**Information shown**
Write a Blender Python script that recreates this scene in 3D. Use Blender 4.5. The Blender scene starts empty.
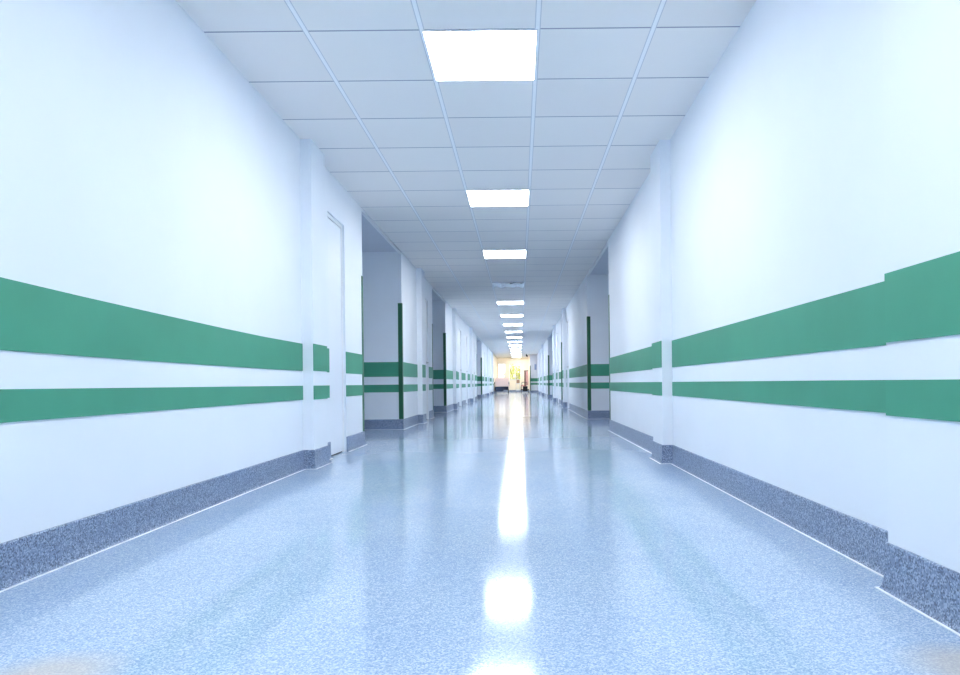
import bpy, bmesh, math, random
from mathutils import Vector
random.seed(4)
S = bpy.context.scene
C = S.collection
H, CAMZ = 2.452, 0.62
XL, XR = -1.612, 1.16
YN, YE, YF = -6.0, 45.0, 50.0        # wall behind the camera, corridor end, end wall of the foyer
XF = 0.68                            # right wall of the foyer
DEP = 3.2                            # depth of the side passages

# ------------------------------------------------------------------ materials
def mat(name, col, rough=.5, metal=0., spec=.5, coat=0.):
    m = bpy.data.materials.new(name); m.use_nodes = True
    b = m.node_tree.nodes['Principled BSDF']
    b.inputs['Base Color'].default_value = (*col, 1)
    b.inputs['Roughness'].default_value = rough
    b.inputs['Metallic'].default_value = metal
    b.inputs['Specular IOR Level'].default_value = spec
    b.inputs['Coat Weight'].default_value = coat
    return m
def nd(m, t, **kw):
    n = m.node_tree.nodes.new(t)
    for k, v in kw.items(): setattr(n, k, v)
    return n
def lk(m, a, b): m.node_tree.links.new(a, b)
def bsdf(m): return m.node_tree.nodes['Principled BSDF']
def ramp(m, stops, interp='LINEAR'):
    r = nd(m, 'ShaderNodeValToRGB'); cr = r.color_ramp; cr.interpolation = interp
    while len(cr.elements) < len(stops): cr.elements.new(.5)
    for e, (p, c) in zip(cr.elements, stops): e.position = p; e.color = (*c, 1)
    return r
def mix(m, a, b, f):
    n = nd(m, 'ShaderNodeMix', data_type='RGBA')
    for s, v in ((n.inputs['Factor'], f), (n.inputs['A'], a), (n.inputs['B'], b)):
        if hasattr(v, 'links'): lk(m, v, s)
        else: s.default_value = v
    return n.outputs['Result']
def mottled(name, col, var=.04, scale=2.5, rough=.45, bump=.02, spec=.5):
    m = mat(name, col, rough, spec=spec)
    tc = nd(m, 'ShaderNodeTexCoord'); n = nd(m, 'ShaderNodeTexNoise')
    n.inputs['Scale'].default_value = scale; n.inputs['Detail'].default_value = 5
    lk(m, tc.outputs['Object'], n.inputs['Vector'])
    r = ramp(m, [(.3, tuple(c*(1-var) for c in col)), (.7, tuple(min(1, c*(1+var)) for c in col))])
    lk(m, n.outputs['Fac'], r.inputs['Fac']); lk(m, r.outputs['Color'], bsdf(m).inputs['Base Color'])
    if bump:
        n2 = nd(m, 'ShaderNodeTexNoise'); n2.inputs['Scale'].default_value = 90
        lk(m, tc.outputs['Object'], n2.inputs['Vector'])
        b = nd(m, 'ShaderNodeBump'); b.inputs['Strength'].default_value = bump; b.inputs['Distance'].default_value = .01
        lk(m, n2.outputs['Fac'], b.inputs['Height']); lk(m, b.outputs['Normal'], bsdf(m).inputs['Normal'])
    return m
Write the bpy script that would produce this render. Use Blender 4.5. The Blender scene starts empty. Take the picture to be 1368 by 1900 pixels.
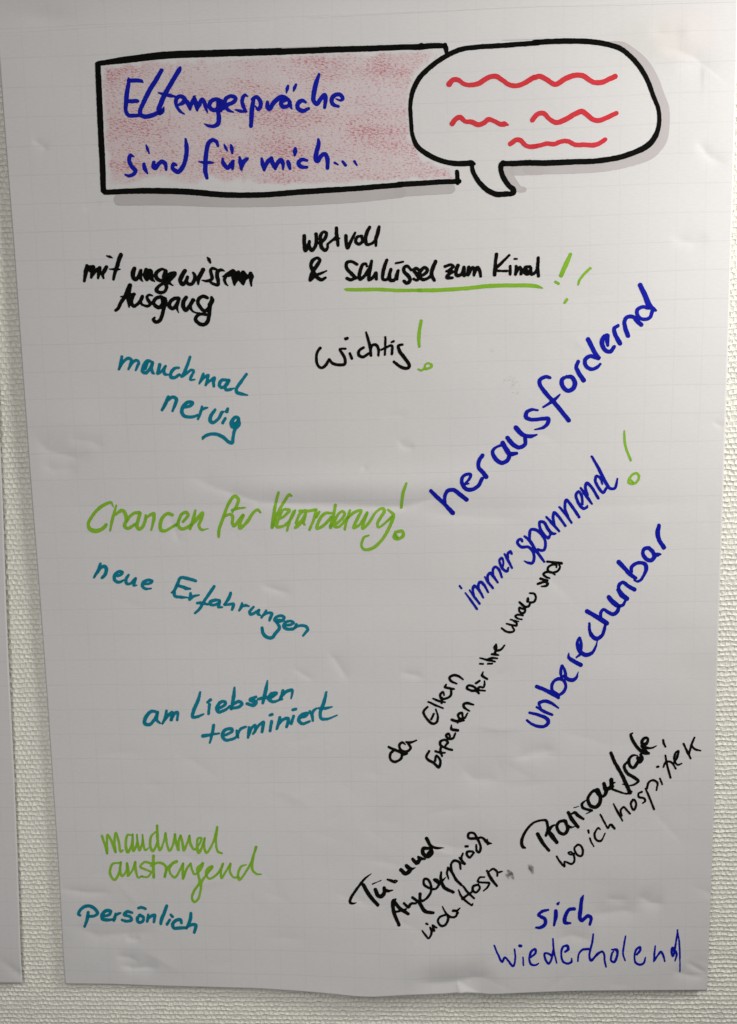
import bpy, math, random
import numpy as np

AMB = 0.06
LAMP1 = [1.1, -0.45, 0.32]
P1 = 5.8
FILL_LAMP = [0.1, -0.65, -0.42]
P2 = 0.98
P3 = 21.0
STX = 0.6
STZ = 0.33
# ------------------------------------------------------------------ camera
sc = bpy.context.scene
CX, CY, CZ = 0.345713, -0.715490, 0.002801
YAW, PIT, ROL, FPX = -0.0358920, -0.1141615, -0.0212273, 1426.11
_fw = np.array([math.sin(YAW)*math.cos(PIT), math.cos(YAW)*math.cos(PIT), math.sin(PIT)])
_rt = np.array([math.cos(YAW), -math.sin(YAW), 0.0])
_up = np.cross(_rt, _fw)
RT = _rt*math.cos(ROL)+_up*math.sin(ROL)
UP = -_rt*math.sin(ROL)+_up*math.cos(ROL)
FW = _fw
cam_d = bpy.data.cameras.new("camera")
cam = bpy.data.objects.new("camera", cam_d)
sc.collection.objects.link(cam)
import mathutils
cam.matrix_world = mathutils.Matrix(((RT[0], UP[0], -FW[0], CX), (RT[1], UP[1], -FW[1], CY),
                                     (RT[2], UP[2], -FW[2], CZ), (0, 0, 0, 1)))
cam_d.sensor_fit = 'VERTICAL'
cam_d.sensor_height = 24.0
cam_d.lens = 24.0*FPX/1900.0
cam_d.clip_start = 0.01
cam_d.clip_end = 50
sc.camera = cam

# ------------------------------------------------------------------ light
w = bpy.data.worlds.new("World"); sc.world = w; w.use_nodes = True
bg = w.node_tree.nodes["Background"]
bg.inputs[0].default_value = (1.0, 0.985, 0.95, 1); bg.inputs[1].default_value = AMB

def area(name, loc, target, size, watts, col, shape='DISK'):
    l = bpy.data.lights.new(name, 'AREA'); l.shape = shape; l.size = size
    l.energy = watts; l.color = col
    o = bpy.data.objects.new(name, l); sc.collection.objects.link(o)
    o.location = loc
    d = mathutils.Vector(target)-mathutils.Vector(loc)
    o.rotation_euler = d.to_track_quat('-Z', 'Y').to_euler()
    return o
area("room_or_fill_lamp", LAMP1, (0.45, 0, 0.0), 0.30, P1, (1.0, 0.975, 0.93))
area("room_or_fill_lamp", FILL_LAMP, (0.3, 0, -0.3), 0.5, P2, (1.0, 0.985, 0.955))  # added low frontal fill for the lower left, not a lamp of the room
area("ceiling_lamp", (0.3, -2.2, 1.8), (0.3, 0, -0.3), 0.7, P3, (1.0, 0.985, 0.95))
sc.view_settings.view_transform = 'Standard'
sc.view_settings.look = 'None'
sc.view_settings.exposure = 0
sc.view_settings.gamma = 1
sc.render.engine = 'CYCLES'

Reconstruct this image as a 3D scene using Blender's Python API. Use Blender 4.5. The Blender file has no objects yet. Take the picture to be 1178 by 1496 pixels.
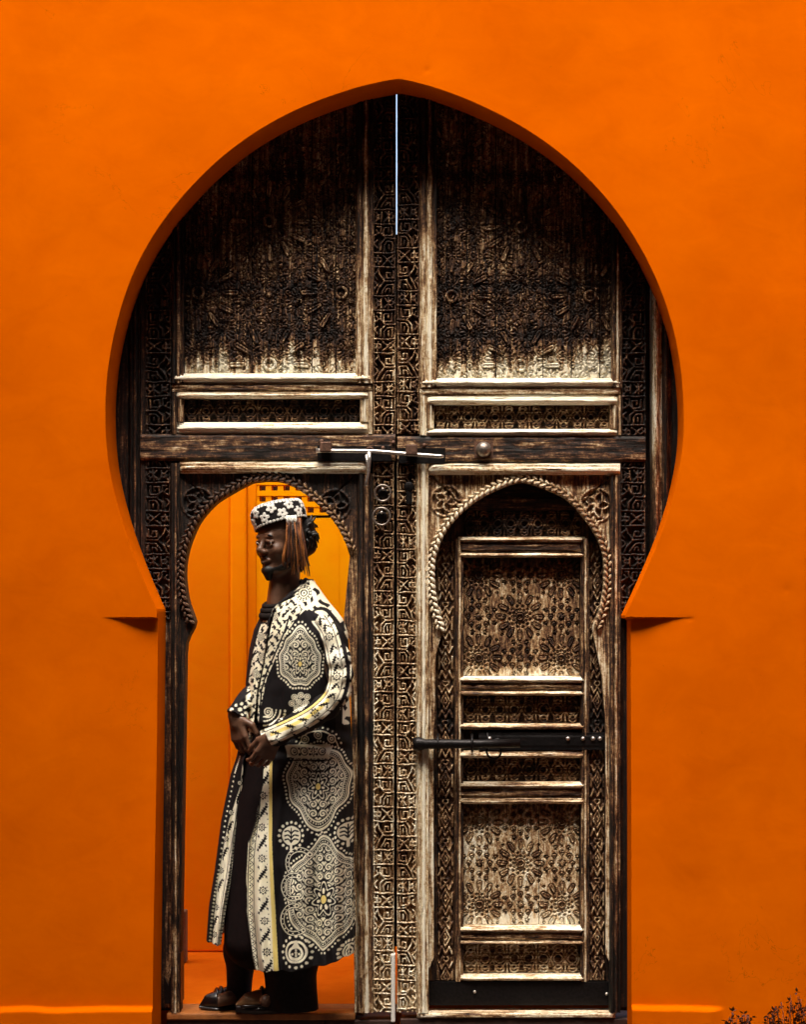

**Exercise**
Every record above should come back exactly, but without its pictures.

**Solution to this exercise**
Write a Blender Python script that recreates this scene in 3D. Use Blender 4.5. The Blender scene starts empty.
import bpy, bmesh, math, random
from mathutils import Vector
random.seed(4)
S = bpy.context.scene
C = S.collection
H, CAMZ = 2.452, 0.62
XL, XR = -1.612, 1.16
YN, YE, YF = -6.0, 45.0, 50.0        # wall behind the camera, corridor end, end wall of the foyer
XF = 0.68                            # right wall of the foyer
DEP = 3.2                            # depth of the side passages

# ------------------------------------------------------------------ materials
def mat(name, col, rough=.5, metal=0., spec=.5, coat=0.):
    m = bpy.data.materials.new(name); m.use_nodes = True
    b = m.node_tree.nodes['Principled BSDF']
    b.inputs['Base Color'].default_value = (*col, 1)
    b.inputs['Roughness'].default_value = rough
    b.inputs['Metallic'].default_value = metal
    b.inputs['Specular IOR Level'].default_value = spec
    b.inputs['Coat Weight'].default_value = coat
    return m
def nd(m, t, **kw):
    n = m.node_tree.nodes.new(t)
    for k, v in kw.items(): setattr(n, k, v)
    return n
def lk(m, a, b): m.node_tree.links.new(a, b)
def bsdf(m): return m.node_tree.nodes['Principled BSDF']
def ramp(m, stops, interp='LINEAR'):
    r = nd(m, 'ShaderNodeValToRGB'); cr = r.color_ramp; cr.interpolation = interp
    while len(cr.elements) < len(stops): cr.elements.new(.5)
    for e, (p, c) in zip(cr.elements, stops): e.position = p; e.color = (*c, 1)
    return r
def mix(m, a, b, f):
    n = nd(m, 'ShaderNodeMix', data_type='RGBA')
    for s, v in ((n.inputs['Factor'], f), (n.inputs['A'], a), (n.inputs['B'], b)):
        if hasattr(v, 'links'): lk(m, v, s)
        else: s.default_value = v
    return n.outputs['Result']
def mottled(name, col, var=.04, scale=2.5, rough=.45, bump=.02, spec=.5):
    m = mat(name, col, rough, spec=spec)
    tc = nd(m, 'ShaderNodeTexCoord'); n = nd(m, 'ShaderNodeTexNoise')
    n.inputs['Scale'].default_value = scale; n.inputs['Detail'].default_value = 5
    lk(m, tc.outputs['Object'], n.inputs['Vector'])
    r = ramp(m, [(.3, tuple(c*(1-var) for c in col)), (.7, tuple(min(1, c*(1+var)) for c in col))])
    lk(m, n.outputs['Fac'], r.inputs['Fac']); lk(m, r.outputs['Color'], bsdf(m).inputs['Base Color'])
    if bump:
        n2 = nd(m, 'ShaderNodeTexNoise'); n2.inputs['Scale'].default_value = 90
        lk(m, tc.outputs['Object'], n2.inputs['Vector'])
        b = nd(m, 'ShaderNodeBump'); b.inputs['Strength'].default_value = bump; b.inputs['Distance'].default_value = .01
        lk(m, n2.outputs['Fac'], b.inputs['Height']); lk(m, b.outputs['Normal'], bsdf(m).inputs['Normal'])
    return m
Write the bpy script that would produce this render. Use Blender 4.5. The Blender scene starts empty. Take the picture to be 1368 by 1900 pixels.
import bpy, math, random
import numpy as np

AMB = 0.06
LAMP1 = [1.1, -0.45, 0.32]
P1 = 5.8
FILL_LAMP = [0.1, -0.65, -0.42]
P2 = 0.98
P3 = 21.0
STX = 0.6
STZ = 0.33
# ------------------------------------------------------------------ camera
sc = bpy.context.scene
CX, CY, CZ = 0.345713, -0.715490, 0.002801
YAW, PIT, ROL, FPX = -0.0358920, -0.1141615, -0.0212273, 1426.11
_fw = np.array([math.sin(YAW)*math.cos(PIT), math.cos(YAW)*math.cos(PIT), math.sin(PIT)])
_rt = np.array([math.cos(YAW), -math.sin(YAW), 0.0])
_up = np.cross(_rt, _fw)
RT = _rt*math.cos(ROL)+_up*math.sin(ROL)
UP = -_rt*math.sin(ROL)+_up*math.cos(ROL)
FW = _fw
cam_d = bpy.data.cameras.new("camera")
cam = bpy.data.objects.new("camera", cam_d)
sc.collection.objects.link(cam)
import mathutils
cam.matrix_world = mathutils.Matrix(((RT[0], UP[0], -FW[0], CX), (RT[1], UP[1], -FW[1], CY),
                                     (RT[2], UP[2], -FW[2], CZ), (0, 0, 0, 1)))
cam_d.sensor_fit = 'VERTICAL'
cam_d.sensor_height = 24.0
cam_d.lens = 24.0*FPX/1900.0
cam_d.clip_start = 0.01
cam_d.clip_end = 50
sc.camera = cam

# ------------------------------------------------------------------ light
w = bpy.data.worlds.new("World"); sc.world = w; w.use_nodes = True
bg = w.node_tree.nodes["Background"]
bg.inputs[0].default_value = (1.0, 0.985, 0.95, 1); bg.inputs[1].default_value = AMB

def area(name, loc, target, size, watts, col, shape='DISK'):
    l = bpy.data.lights.new(name, 'AREA'); l.shape = shape; l.size = size
    l.energy = watts; l.color = col
    o = bpy.data.objects.new(name, l); sc.collection.objects.link(o)
    o.location = loc
    d = mathutils.Vector(target)-mathutils.Vector(loc)
    o.rotation_euler = d.to_track_quat('-Z', 'Y').to_euler()
    return o
area("room_or_fill_lamp", LAMP1, (0.45, 0, 0.0), 0.30, P1, (1.0, 0.975, 0.93))
area("room_or_fill_lamp", FILL_LAMP, (0.3, 0, -0.3), 0.5, P2, (1.0, 0.985, 0.955))  # added low frontal fill for the lower left, not a lamp of the room
area("ceiling_lamp", (0.3, -2.2, 1.8), (0.3, 0, -0.3), 0.7, P3, (1.0, 0.985, 0.95))
sc.view_settings.view_transform = 'Standard'
sc.view_settings.look = 'None'
sc.view_settings.exposure = 0
sc.view_settings.gamma = 1
sc.render.engine = 'CYCLES'

Reconstruct this image as a 3D scene using Blender's Python API. Use Blender 4.5. The Blender file has no objects yet. Take the picture to be 1178 by 1496 pixels.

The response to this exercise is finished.